Life

Leaving Twitter

Published · 4min

I made a decision, unconsciously, a couple of months back, to stop using Twitter. I still kept using it, but my use became more sporadic. This morning I deleted the last remaining client I had installed.

I’ve been using it for quite a while. My initial reason for joining was to help somebody out with some issues they were having with their blog. I’d avoided joining for a long time as I didn’t see much point, but it made sense for that. I got to meet a lot of people through Twitter over the subsequent years.

I’m not sure I’m well suited to using Twitter anymore, if I ever was in the first place. At times, it’s admittedly been a positive thing in my life, allowing me to stay in contact with people I otherwise wouldn’t have been able to. Sometimes it was a social outlet when I was particularly alone, allowing some form of vicarious contact with people. When my thoughts became too much, it was a way to drown them out. But the negatives have outweighed the positives for years, and in spite of my efforts to deal with the worst effects of it, Twitter has become far too much for me to handle.

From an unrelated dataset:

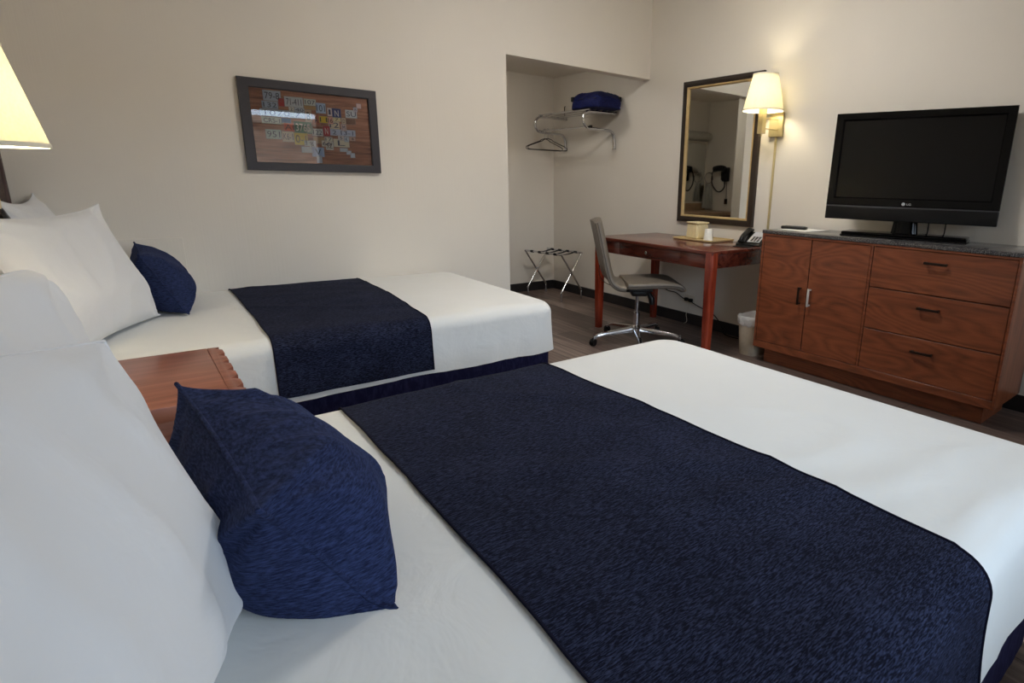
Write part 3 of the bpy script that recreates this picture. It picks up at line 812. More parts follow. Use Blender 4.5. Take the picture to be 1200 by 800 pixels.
# remote and papers
a = D(24)
bm = bmesh.new(); box(bm, (-.14, -.105, 0), (.14, .105, .0012), M=rotz((3.50, 2.10, dz + .0005), -.05))
box(bm, (-.135, -.10, .0012), (.135, .10, .0020), M=rotz((3.49, 2.105, dz + .0005), .04)); single('paper_sheets', bm, M_PAPER, 'loose white papers lying on the dresser beside the television', 'paper', (3.5, 2.1, dz), smooth=0)
root = thing('remote_control', 'black remote control lying on white papers on the dresser', 'remote', (3.47, 2.155, dz + .003))
MR = rotz((3.475, 2.155, dz + .003), D(14))
bm = bmesh.new(); box(bm, (-.024, -.085, 0), (.024, .085, .020), .008, 3, M=MR); part('body', bm, M_BLACK, root)
bm = bmesh.new()
for i in range(3):
    for j in range(8): box(bm, (-.016 + i * .012, -.07 + j * .017, .0195), (-.008 + i * .012, -.061 + j * .017, .0215), M=MR)
part('buttons', bm, plain('grey_buttons', (90, 90, 94), .6), root)

# ------------------------------------------------------------------ DESK
tx, ty0, ty1 = 2.938, 2.396, 3.621
root = thing('desk', 'cherry wood writing desk with one drawer against the wall under the mirror', 'desk', (3.3, 3.0, 0))
txb = 3.650
bm = bmesh.new(); box(bm, (tx, ty0, .733), (txb, ty1, .760), .006, 3); part('desktop', bm, M_CHERRY, root)
def leg(cx, cy):
    bm = bmesh.new(); r0, r1 = .035, .026
    prof = []
    t_ = bmesh.new(); rings = []
    for z, r in ((0, r1), (.35, (r0 + r1) / 2 + .002), (.62, r0), (.735, r0), (.748, r0 - .001)):
        ring = []
        for k in range(16):
            a = 2 * PI * k / 16 + PI / 16; c, s = math.cos(a), math.sin(a); q = (abs(c) ** 5 + abs(s) ** 5) ** (-.2)
            ring.append(t_.verts.new((cx + r * q * c, cy + r * q * s, z)))
        rings.append(ring)
    for a, b_ in zip(rings, rings[1:]):
        for k in range(16): t_.faces.new((a[k], a[(k + 1) % 16], b_[(k + 1) % 16], b_[k]))
    t_.faces.new(rings[0]); t_.faces.new(rings[-1]); merge(bm, t_); return bm
lx0, lx1, ly0, ly1 = tx + .033, txb - .036, ty0 + .033, ty1 - .033
for cx, cy in ((lx0, ly0), (lx0, ly1), (lx1, ly0), (lx1, ly1)): part('leg', leg(cx, cy), M_CHERRYZ, root)
part('apron', B(((lx0 - .018, ly0 + .03, .640), (lx0 + .004, 2.70, .733)), ((lx0 - .018, 3.33, .640), (lx0 + .004, ly1 - .03, .733)), ((lx0 - .018, 2.70, .640), (lx0 + .004, 3.33, .648)),
                 ((lx1 - .004, ly0 + .03, .640), (lx1 + .016, ly1 - .03, .733)), ((lx0 + .03, ly0 - .016, .640), (lx1 - .03, ly0 + .004, .733)), ((lx0 + .03, ly1 - .004, .640), (lx1 - .03, ly1 + .016, .733)), bev=.002), M_CHERRY, root)
d = part('drawer', B(((lx0 - .016, 2.702, .650), (lx0 + .004, 3.328, .731)), bev=.002), M_CHERRY, root)
bm = bmesh.new(); lathe(bm, [(.004, 0), (.004, .012), (.011, .018), (.012, .024), (.008, .028), (.0005, .029)], (0, 0, 0), 20, M=frame_M((lx0 - .016, 3.014, .688), (0, 1, 0), (0, 0, 1), (-1, 0, 0)) @ Matrix.Scale(1, 4)); part('knob', bm, M_CHROME, d)

# tray, ice bucket, cup
MTr = rotz((3.505, 2.965, .760), 0)
root = thing('serving_tray', 'tan plastic tray on the desk below the mirror', 'tray', (3.505, 2.965, .76))
bm = bmesh.new(); box(bm, (-.135, -.19, .0005), (.135, .19, .006), .002, 1, M=MTr); part('tray_floor', bm, M_TRAY, root)
bm = bmesh.new()
for a_, b_ in (((-.14, -.195, .004), (-.133, .195, .016)), ((.133, -.195, .004), (.14, .195, .016)), ((-.133, -.195, .004), (.133, -.188, .016)), ((-.133, .188, .004), (.133, .195, .016))): box(bm, a_, b_, .002, 1, M=MTr)
part('rim', bm, M_TRAY, root)
root = thing('ice_bucket', 'square cream ice bucket standing on the tan tray', 'ice bucket', (3.52, 3.03, .766))
MB_ = rotz((3.515, 3.035, .7665), D(-7))
bm = bmesh.new(); t_ = bmesh.new(); bmesh.ops.create_cube(t_, size=1)
for v in t_.verts:
    k = .95 if v.co.z > 0 else 1.04
    v.co = Vector((v.co.x * .128 * k, v.co.y * .128 * k, (v.co.z + .5) * .118))
bmesh.ops.bevel(t_, geom=list(t_.edges), offset=.010, segments=3, affect='EDGES'); merge(bm, t_, 0, MB_); part('body', bm, M_CREAM, root)
bm = bmesh.new(); box(bm, (-.065, -.065, .116), (.065, .065, .130), .006, 3, M=MB_); part('lid', bm, M_CREAM, root)
bm = bmesh.new()
prof = [(.0005, .088), (.026, .088), (.028, .085), (.036, .004), (.038, .002), (.038, 0), (.034, 0)]
lathe(bm, prof, (3.45, 2.868, .7665), 28)
for k in range(0): pass
single('paper_cup', bm, M_CUP, 'white cup standing upside down on the tray beside the ice bucket', 'cup', (3.45, 2.868, .7665))
bm = bmesh.new(); lathe(bm, prof, (3.535, 2.845, .7665), 28)
# (one cup only is clear in the view)
bm.free()

# telephone
root = thing('desk_telephone', 'black desk telephone on the end of the desk next to the dresser', 'telephone', (3.55, 2.53, .76))
MP = rotz((3.545, 2.522, .760), D(14)) @ Matrix.Diagonal((1, .92, .86, 1))
bm = bmesh.new()
prism(bm, [(-.115, 0.0005), (.10, .0005), (.10, .10), (.075, .105), (-.115, .018)], -.095, .095, M=MP @ frame_M((0, 0, 0), (1, 0, 0), (0, 0, 1), (0, -1, 0)), bev=.005)
part('base', bm, M_BLACK, root)
sl = math.atan2(.087, .19)
MS = MP @ Matrix.Translation((-.02, 0, .0625)) @ Matrix.Rotation(-sl, 4, 'Y')
bm = bmesh.new(); box(bm, (-.075, -.085, .0005), (.095, .015, .006), .002, 1, M=MS); part('faceplate', bm, plain('silver_faceplate', (196, 198, 202), .4), root)
bm = bmesh.new()
for i in range(4):
    for j in range(3): box(bm, (-.065 + i * .02, -.075 + j * .025, .006), (-.052 + i * .02, -.058 + j * .025, .009), .001, 1, M=MS)
part('keypad', bm, M_BLACK, root)
bm = bmesh.new()
tube(bm, smooth_path([(-.085, .055, .012), (-.06, .055, .032), (0, .055, .036), (.07, .055, .032), (.10, .055, .012)], 6), .018, 12, M=MS)
box(bm, (-.105, .03, .004), (-.055, .08, .022), .008, 2, M=MS); box(bm, (.07, .03, .004), (.118, .08, .022), .008, 2, M=MS)
part('handset', bm, M_BLACK, root)
bm = bmesh.new(); box(bm, (-.22, -.06, .0005), (-.115, .07, .006), .002, 1, M=MP); part('message_pad', bm, M_BLACK, root)

# outlet and cables
root = thing('wall_outlet', 'ivory wall outlet with a black plug behind the desk leg', 'outlet', (XW, 3.228, .215))
part('cover_plate', B(((XW - .006, 3.170, .180), (XW, 3.284, .252)), bev=.002), M_PLATE, root)
part('plug', B(((XW - .034, 3.185, .198), (XW - .006, 3.222, .228)), ((XW - .034, 3.236, .200), (XW - .006, 3.268, .230)), bev=.005), M_BLACK, root)
bm = T([(XW - .02, 3.60, .50), (XW - .03, 3.585, .36), (XW - .02, 3.50, .265), (XW - .022, 3.38, .255), (XW - .03, 3.30, .228), (XW - .036, 3.252, .215)], .004, 8, 8)
single('power_cord', bm, M_BLACK, 'black cord running from under the desk to the outlet from the left', 'cord', (XW - .02, 3.4, .2))
bm = T([(XW - .036, 3.20, .213), (XW - .035, 3.10, .18), (XW - .022, 2.95, .14), (XW - .024, 2.86, .07), (XW - .06, 2.78, .008), (XW - .07, 2.62, .006), (XW - .05, 2.46, .006)], .004, 8, 8)
single('power_cord', bm, M_BLACK, 'black cord dropping from the outlet to the floor towards the right', 'cord', (XW - .03, 3.0, 0))
bm = T([(XW - .014, 3.225, .182), (XW - .016, 3.22, .13), (XW - .03, 3.235, .09), (XW - .04, 3.215, .03), (XW - .05, 3.24, .006)], .0022, 8, 8)
single('thin_cord', bm, M_PLATE, 'thin pale cord hanging below the wall outlet', 'cord', (XW - .02, 3.22, 0))
bm = T([(XW - .016, 2.44, .70), (XW - .018, 2.41, .52), (XW - .03, 2.43, .38), (XW - .06, 2.50, .27), (XW - .05, 2.53, .12), (XW - .04, 2.52, .006)], .004, 8, 8)
single('power_cord', bm, M_BLACK, 'black cord hanging from the desk above the waste bin, bowed outwards', 'cord', (XW - .02, 2.45, 0))
bm = T([(XW - .016, 2.36, .70), (XW - .016, 2.355, .50), (XW - .02, 2.36, .30), (XW - .02, 2.37, .006)], .0035, 8, 8)
single('power_cord', bm, M_BLACK, 'straight black cord hanging close to the dresser side behind the waste bin', 'cord', (XW - .02, 2.36, 0))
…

I’m about half-way through my probable lifespan, and there are certain things I need to face up to. There are certain things that are likely never going to happen, and I have to admit to myself that my life is smaller than it could’ve been for the me of two decades ago. Twitter makes me sad and exacerbates my loneliness. Interacting with people there too often feeds into sadness and anger. Using Twitter gave me a simulacra of a bigger, less isolated life. It’s not a healthy place; my life is smaller than I wish it were, and Twitter overwhelms it.

Consequences

I’m not deleting my account, but I can’t see myself ever posting there again. I’m doing everything short of making it private, which will include shutting of my DMs; there’s no sense in leaving them open when there’s nobody on the other end. I don’t plan on purging everything; while I understand what motivates people to do that, it’s best for me not to as in my case it would be hiding from past mistakes. I might set up a simple bot to take a newsfeed and repost it in an edited form, but that’s it. If I do put the bot in place, I can’t see it being busy.

This will have to wait until I stop being afraid of opening the Twitter client, though. The fear makes it easier to stay away, but harder to finalise things.

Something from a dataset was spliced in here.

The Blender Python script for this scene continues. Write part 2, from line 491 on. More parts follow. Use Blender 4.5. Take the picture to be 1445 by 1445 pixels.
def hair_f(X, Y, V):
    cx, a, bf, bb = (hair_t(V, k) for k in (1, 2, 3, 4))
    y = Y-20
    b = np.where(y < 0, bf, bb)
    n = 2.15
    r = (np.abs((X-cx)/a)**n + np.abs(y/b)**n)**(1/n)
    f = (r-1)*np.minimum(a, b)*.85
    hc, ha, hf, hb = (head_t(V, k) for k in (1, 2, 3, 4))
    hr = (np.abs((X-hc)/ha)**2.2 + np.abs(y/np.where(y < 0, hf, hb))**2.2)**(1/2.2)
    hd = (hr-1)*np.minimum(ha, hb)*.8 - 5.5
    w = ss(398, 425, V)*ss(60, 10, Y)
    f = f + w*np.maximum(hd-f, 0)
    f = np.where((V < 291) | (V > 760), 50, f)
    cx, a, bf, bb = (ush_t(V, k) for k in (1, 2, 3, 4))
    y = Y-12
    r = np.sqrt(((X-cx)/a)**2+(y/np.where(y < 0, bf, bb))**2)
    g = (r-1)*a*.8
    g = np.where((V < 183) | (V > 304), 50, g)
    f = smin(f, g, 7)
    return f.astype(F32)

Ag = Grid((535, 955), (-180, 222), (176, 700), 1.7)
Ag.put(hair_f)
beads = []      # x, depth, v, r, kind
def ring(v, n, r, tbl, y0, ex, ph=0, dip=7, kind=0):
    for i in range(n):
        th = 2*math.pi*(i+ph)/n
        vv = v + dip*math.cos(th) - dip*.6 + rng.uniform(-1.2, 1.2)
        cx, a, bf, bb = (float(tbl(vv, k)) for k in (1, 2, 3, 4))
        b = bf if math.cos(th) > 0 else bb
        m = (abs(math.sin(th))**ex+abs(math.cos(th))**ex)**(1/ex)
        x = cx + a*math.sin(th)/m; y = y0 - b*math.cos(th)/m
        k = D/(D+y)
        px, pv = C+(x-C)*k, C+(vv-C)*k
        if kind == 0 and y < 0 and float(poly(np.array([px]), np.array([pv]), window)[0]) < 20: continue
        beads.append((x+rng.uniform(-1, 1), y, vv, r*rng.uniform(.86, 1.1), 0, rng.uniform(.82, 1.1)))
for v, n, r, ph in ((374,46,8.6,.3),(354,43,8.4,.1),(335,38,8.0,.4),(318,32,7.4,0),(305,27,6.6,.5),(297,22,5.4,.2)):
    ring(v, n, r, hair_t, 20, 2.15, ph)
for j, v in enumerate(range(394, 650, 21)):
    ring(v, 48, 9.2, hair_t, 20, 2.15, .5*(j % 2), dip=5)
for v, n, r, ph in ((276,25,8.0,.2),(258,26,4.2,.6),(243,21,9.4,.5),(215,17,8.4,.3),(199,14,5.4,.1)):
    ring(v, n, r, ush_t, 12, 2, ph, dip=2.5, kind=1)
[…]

By no longer using Twitter, it means losing contact with a lot of people. If you have my email or phone number, keep in touch. I’m not going to post it here explicitly, but its firstname@surname.ie, substituting my first and last names for the bits in italics.

The practice of microblogging has not been a good one. It’s been too easy to type up some half-considered notion and send it out to the world, hardly edited. I might post here more, but I have doubts. At least this puts a layer of friction between the often stupid ideas that pop into my head and what actually escapes to the world. It’s one less avenue to damage others and damage myself.

And thus I’m looking to consolidate further. I plan on narrowing my digital footprint where it make makes sense, letting unused domains for vanity projects expire, closing down old accounts,

I think I’ll stop going to conferences unless I need to. I’m not sure I can handle being around people anymore.

Further

I live by myself, and one of the consequences is that the isolation of the past few months has not been good for me mentally. You would think that having an introverted nature would prepare me for all this, but I knew otherwise. Without a conscious effort to be social, I have an unhealthy tendancy to retreat from the world. I sometimes wonder if people who’ve met me realise exactly how withdrawn I used to be. What ability I once had to have a casual conversation seems to be going. I can feel the gains from those decades of painful effort slipping away, an already small life getting smaller.